4Ground Ports of Plunder Docks, Crane and Barrels

By Joseph Forster

I’m back with some more of 4Ground’s amazing Ports of Plunder terrain series. I recently wrote on the Hovel set and the Port Houses set and now I’m taking a look at the docks and some of the other portside accessories.

Here I have a setup using the Large Dock Bundle, the crane and the set of barrels with the Colonial Port Houses in the background

The Dock Set

This is a huge set of dock pieces! The Large Dock Bundle contains 14 different individual sections of sandstone looking dock.

Included in this bundle are 4 large square pieces, 4 rectangle sections, two ramp sections and four more rectangle sections with attached stairs.

In general the pieces in this kit are really easy and fast to assemble. Most are simply 4 sides, a top, and a couple decorative pieces that look like supports. The sections with stairs take a little more time but they are very easy to build and there’s no real mistakes you can make.

Each section has stone shapes cut into the top and sides and then areas where there is no stone shapes where you’re supposed to apply a light brown render powder which looks like sand, dirt or heavy wear on the docks. This is much easier to apply in small sections to these docks than in a large, even coat on the larger buildings.

The Crane

The crane is an impressive piece of terrain. It stands high above all buildings and above many of the ships in the game. It was easier to assemble than I expected and it is fully functional, with a wheel that raises or lowers the crate at the end of the rope.

There is a good platform near the middle of the crane that models can occupy giving your games some variation in height. 6-8 models can fit on the elevated portion of the crane.

The main platform is a full 4″ from the ground making it an ideal sniper nest.

At $18.50, this isn’t super cheap but it’s very novel makes your port look very functional.

The Barrels

I wasn’t sure how 4Ground was going to create barrels with MDF. I was worried the kit would involved bending staves and crazy stuff like that but it was much simpler than I anticipated.

The barrels are made up of round slices of various thicknesses that stack to make a tapered barrel. Very easy to put together and very affordable. For $10.50, the kit contains 4 large barrels, 6 smaller barrels and 1 barrel on tap.

The larger barrels are pretty big, coming up to the chin of a 28mm figure. The metal-looking rings are discs of silver cardboard.

It only took about 20 minutes to put together all the barrels in this kit and no painting or render powder work was necessary.

I have some smaller resin or plastic prepainted barrels that are available in the “board game world.”

These are larger and impressive compared to those.

I like these barrels enough I’ll be buying another set. You can’t have too much scatter terrain!

Final Thoughts

4Ground has really stepped up a provided the Blood & Plunder community with a great line of affordable and low effort terrain. These sets combined with all the houses and hovels from Ports of Plunder add up to as much as any one player could need for an urban Caribbean board for all but the very largest games.

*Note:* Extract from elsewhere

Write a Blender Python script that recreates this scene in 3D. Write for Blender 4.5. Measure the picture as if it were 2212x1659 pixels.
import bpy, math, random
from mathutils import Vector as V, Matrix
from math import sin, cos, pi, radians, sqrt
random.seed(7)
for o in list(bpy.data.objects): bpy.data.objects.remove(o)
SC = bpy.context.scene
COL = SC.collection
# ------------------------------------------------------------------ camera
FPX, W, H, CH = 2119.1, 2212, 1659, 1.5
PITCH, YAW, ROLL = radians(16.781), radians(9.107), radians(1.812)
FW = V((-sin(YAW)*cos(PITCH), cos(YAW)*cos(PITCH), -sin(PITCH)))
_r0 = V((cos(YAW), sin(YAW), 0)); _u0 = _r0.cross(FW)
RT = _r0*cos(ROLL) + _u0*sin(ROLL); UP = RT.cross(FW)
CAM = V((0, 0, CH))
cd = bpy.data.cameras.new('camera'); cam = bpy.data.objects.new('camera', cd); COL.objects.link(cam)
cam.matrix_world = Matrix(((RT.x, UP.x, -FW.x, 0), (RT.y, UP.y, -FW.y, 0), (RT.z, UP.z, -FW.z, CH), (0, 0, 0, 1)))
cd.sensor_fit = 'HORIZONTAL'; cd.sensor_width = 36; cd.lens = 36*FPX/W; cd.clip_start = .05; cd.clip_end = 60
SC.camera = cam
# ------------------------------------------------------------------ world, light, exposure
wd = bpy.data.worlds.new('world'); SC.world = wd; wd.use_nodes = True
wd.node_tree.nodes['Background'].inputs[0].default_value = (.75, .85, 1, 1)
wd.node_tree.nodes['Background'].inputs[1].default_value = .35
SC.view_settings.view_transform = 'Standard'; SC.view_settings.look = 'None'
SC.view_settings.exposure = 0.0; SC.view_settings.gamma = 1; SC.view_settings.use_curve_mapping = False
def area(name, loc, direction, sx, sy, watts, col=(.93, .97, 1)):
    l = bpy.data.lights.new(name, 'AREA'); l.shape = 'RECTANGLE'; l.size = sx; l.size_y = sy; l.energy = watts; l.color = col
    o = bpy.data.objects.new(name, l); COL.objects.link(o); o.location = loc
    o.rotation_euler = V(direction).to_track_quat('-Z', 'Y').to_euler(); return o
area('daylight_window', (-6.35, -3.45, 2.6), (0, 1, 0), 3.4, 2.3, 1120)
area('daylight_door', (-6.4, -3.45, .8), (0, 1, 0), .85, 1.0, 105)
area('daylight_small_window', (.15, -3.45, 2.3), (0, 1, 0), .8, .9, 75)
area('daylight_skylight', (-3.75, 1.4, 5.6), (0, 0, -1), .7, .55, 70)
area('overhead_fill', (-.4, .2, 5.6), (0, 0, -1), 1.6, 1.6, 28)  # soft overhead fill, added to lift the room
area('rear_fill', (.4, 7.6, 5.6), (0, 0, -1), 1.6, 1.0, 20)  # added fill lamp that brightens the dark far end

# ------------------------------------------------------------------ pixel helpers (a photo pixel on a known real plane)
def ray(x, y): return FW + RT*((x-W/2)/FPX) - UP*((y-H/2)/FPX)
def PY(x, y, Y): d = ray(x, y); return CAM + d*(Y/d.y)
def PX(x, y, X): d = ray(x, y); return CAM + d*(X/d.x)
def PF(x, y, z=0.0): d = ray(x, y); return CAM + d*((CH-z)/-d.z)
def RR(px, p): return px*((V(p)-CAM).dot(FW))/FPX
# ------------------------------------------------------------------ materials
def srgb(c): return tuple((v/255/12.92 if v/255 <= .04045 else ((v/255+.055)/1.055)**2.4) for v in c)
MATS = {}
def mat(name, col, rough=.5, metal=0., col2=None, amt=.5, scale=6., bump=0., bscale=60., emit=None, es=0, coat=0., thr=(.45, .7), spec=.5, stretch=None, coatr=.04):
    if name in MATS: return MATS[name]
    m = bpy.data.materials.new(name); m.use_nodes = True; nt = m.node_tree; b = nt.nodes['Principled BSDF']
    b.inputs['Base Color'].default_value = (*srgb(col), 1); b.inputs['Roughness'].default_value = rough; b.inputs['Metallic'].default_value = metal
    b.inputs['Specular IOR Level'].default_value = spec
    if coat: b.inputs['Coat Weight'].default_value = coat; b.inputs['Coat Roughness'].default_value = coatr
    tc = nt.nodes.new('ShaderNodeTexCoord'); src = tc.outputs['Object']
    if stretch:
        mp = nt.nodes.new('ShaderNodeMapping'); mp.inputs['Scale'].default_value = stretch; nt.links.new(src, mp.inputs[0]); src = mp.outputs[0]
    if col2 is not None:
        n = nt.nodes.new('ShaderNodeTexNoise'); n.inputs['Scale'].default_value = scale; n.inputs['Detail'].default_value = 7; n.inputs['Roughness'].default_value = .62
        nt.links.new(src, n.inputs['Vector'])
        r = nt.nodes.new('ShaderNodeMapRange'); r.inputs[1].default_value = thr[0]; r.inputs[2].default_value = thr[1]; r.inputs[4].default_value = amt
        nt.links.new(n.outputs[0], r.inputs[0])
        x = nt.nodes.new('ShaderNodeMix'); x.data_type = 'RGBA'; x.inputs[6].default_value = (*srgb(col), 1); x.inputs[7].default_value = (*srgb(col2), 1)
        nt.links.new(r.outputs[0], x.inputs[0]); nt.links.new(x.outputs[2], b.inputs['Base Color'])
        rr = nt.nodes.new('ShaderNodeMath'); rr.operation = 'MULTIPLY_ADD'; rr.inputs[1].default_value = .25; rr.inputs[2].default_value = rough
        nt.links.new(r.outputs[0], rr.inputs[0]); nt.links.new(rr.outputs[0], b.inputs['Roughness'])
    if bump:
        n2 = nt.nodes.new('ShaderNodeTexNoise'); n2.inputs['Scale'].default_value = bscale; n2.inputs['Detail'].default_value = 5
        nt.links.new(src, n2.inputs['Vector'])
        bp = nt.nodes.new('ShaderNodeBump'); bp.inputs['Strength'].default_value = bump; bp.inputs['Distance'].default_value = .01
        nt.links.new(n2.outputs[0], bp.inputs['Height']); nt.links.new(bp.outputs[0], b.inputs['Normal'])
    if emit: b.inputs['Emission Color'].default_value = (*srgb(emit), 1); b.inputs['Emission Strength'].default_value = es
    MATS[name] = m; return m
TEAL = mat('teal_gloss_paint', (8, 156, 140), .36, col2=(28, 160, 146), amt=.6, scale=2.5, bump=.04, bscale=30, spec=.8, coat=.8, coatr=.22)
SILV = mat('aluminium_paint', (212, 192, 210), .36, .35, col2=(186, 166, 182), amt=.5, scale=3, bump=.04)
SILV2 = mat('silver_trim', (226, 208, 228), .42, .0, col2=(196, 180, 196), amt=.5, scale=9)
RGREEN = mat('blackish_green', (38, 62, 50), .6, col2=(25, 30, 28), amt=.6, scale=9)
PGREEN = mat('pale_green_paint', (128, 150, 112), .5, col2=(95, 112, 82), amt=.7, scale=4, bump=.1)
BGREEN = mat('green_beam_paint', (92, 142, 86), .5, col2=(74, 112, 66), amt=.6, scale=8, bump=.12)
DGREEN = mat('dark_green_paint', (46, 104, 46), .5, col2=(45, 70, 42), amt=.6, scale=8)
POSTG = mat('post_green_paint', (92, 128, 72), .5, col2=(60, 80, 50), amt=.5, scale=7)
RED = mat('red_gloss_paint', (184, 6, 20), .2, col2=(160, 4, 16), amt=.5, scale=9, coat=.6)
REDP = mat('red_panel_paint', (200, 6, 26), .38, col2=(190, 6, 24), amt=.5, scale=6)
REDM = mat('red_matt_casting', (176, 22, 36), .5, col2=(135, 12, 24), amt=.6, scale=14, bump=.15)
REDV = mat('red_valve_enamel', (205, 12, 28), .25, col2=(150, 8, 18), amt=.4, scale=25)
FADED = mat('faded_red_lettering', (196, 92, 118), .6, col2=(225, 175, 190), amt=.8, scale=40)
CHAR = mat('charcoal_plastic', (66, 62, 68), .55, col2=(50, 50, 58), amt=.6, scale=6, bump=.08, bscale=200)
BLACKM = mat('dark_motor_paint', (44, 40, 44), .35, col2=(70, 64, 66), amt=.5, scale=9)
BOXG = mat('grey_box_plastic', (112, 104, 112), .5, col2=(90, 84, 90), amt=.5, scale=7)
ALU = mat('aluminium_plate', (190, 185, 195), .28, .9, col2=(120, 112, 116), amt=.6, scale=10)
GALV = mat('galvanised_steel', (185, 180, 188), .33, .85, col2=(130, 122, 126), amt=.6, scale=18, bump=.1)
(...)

The large dock bundle (in the pictures here) is probably more than many players really need unless you have grandiose plans for convention-sized multiplayer amphibious games. That set will be enough to make huge dock on a 4×6′ board look very convincing. For the average 4×4 amphibious game, the 9-piece medium dock bundle is likely enough.

I really like how 4Ground has split the pieces up so you can buy them however you like. There’s a large, medium and small bundle, along with a couple other small sets in addition to being able to buy each piece individually at very reasonable prices. The bundles save you a little but it’s not punishing buying one piece at a time. You can see the full line on the Firelock Website here.

The crane and barrels are cheap enough I think they are worth it for anyone to pick up. Barrels are useful for pretty much any board with land on it, coastal or not and that crane is just cool and fun to have around!

This was the easiest set of kits that I’ve worked with from 4Ground so far. Even the crane which was much more complex than the docks was easy to fit together and I didn’t have any issues. The render powder makes the docks a little more work but I consider this a great place to get some experience with the product before you try a nicer building where the evenness matters a lot more. You can experiment and be pretty rough here and it looks fine. And you get plenty of chances to try!

I still sort of wish the docks were actually more of a grey stone color instead of brownish sandstone but that’s my only tiny gripe.

Thanks to 4Ground for making a great and affordable product! These terrain pieces will be making frequent appearances on my gaming table!